Humiliation and SM by Tanonymous

Humiliation and SM
The degree to which you can be damaged by verbal abuse is generally agreed to depend on your own emotional stability, the degree of intimacy you have with the individual who offers the negative comments and what value you assign hir words internally.
The possibility (even probability) exists for verbal abuse and humiliation to cause long term psychological damage if the negative expressions are internalized consistently with an unhealthy self-image. The key here is how the individual who is on the recieving end of this psychological edgeplay percieves and internalizes the situation. These facts are concurred to among professionals in the mental health community.
An individual with strong codependent tendencies who is verbally abused, especially by a spouse, close friend, lover or co-worker may internalize and accept the negative expressions as valid judgements of hir self worth. Such an individual should probably not engage in psychological edgeplay such as humiliation or verbal degradation, as sie is not healthy or strong enough to participate without great risk of harm or damage.

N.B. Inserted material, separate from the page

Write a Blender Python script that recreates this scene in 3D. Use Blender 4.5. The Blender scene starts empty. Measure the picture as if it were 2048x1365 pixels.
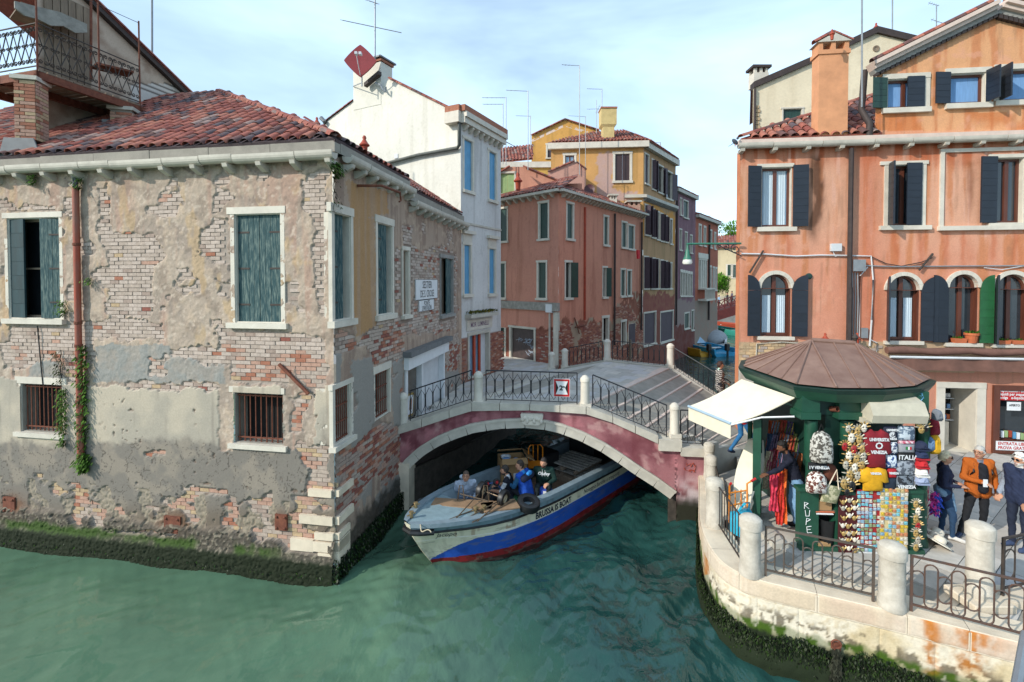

An individual who is not codependent and who has a strong and well developed sense of self worth and self esteem is more likely to react to verbal abuse from anyone, regardless of their level of intimacy or believability, with consistent internal rejection - *even if the experience is deliberately sought out and eroticized*. The negative expressions are not internalized and are not consistent with hir self image.

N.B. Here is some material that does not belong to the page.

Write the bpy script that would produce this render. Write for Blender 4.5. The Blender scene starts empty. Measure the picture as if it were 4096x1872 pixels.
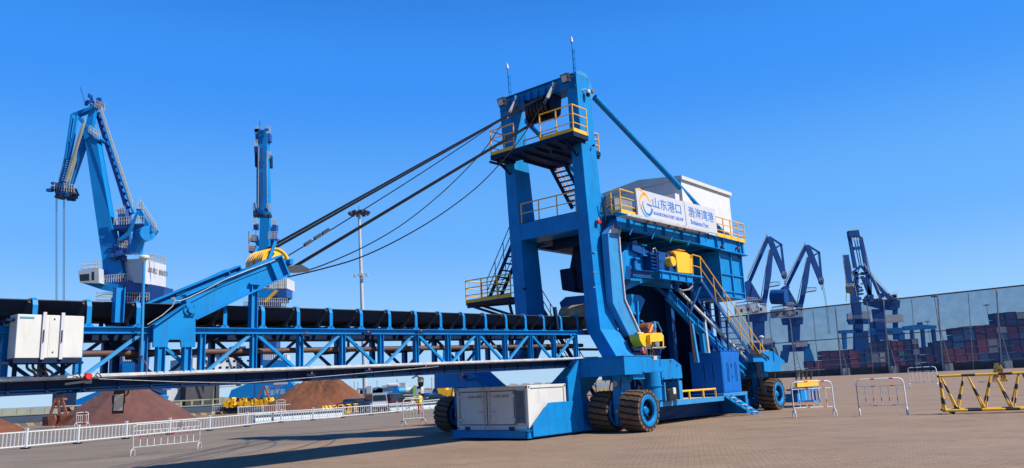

The emotionally stable individual is not likely to suffer any significant alteration to hir psyche as a result of such experiences. Such an individual is a good candidate to participate harmlessly in fantasy roleplaying games which may involve elements of humiliation or verbal harshness.
Sie understands at a core emotional level that even if sie is called harsh names as part of playing out a fantasy role or to emphasize an eroticized power imbalance, these names do not reflect on hir personal worth in reality as a human being. No harm or damage occurs; the game or role is played out to its conclusion with no long term effects.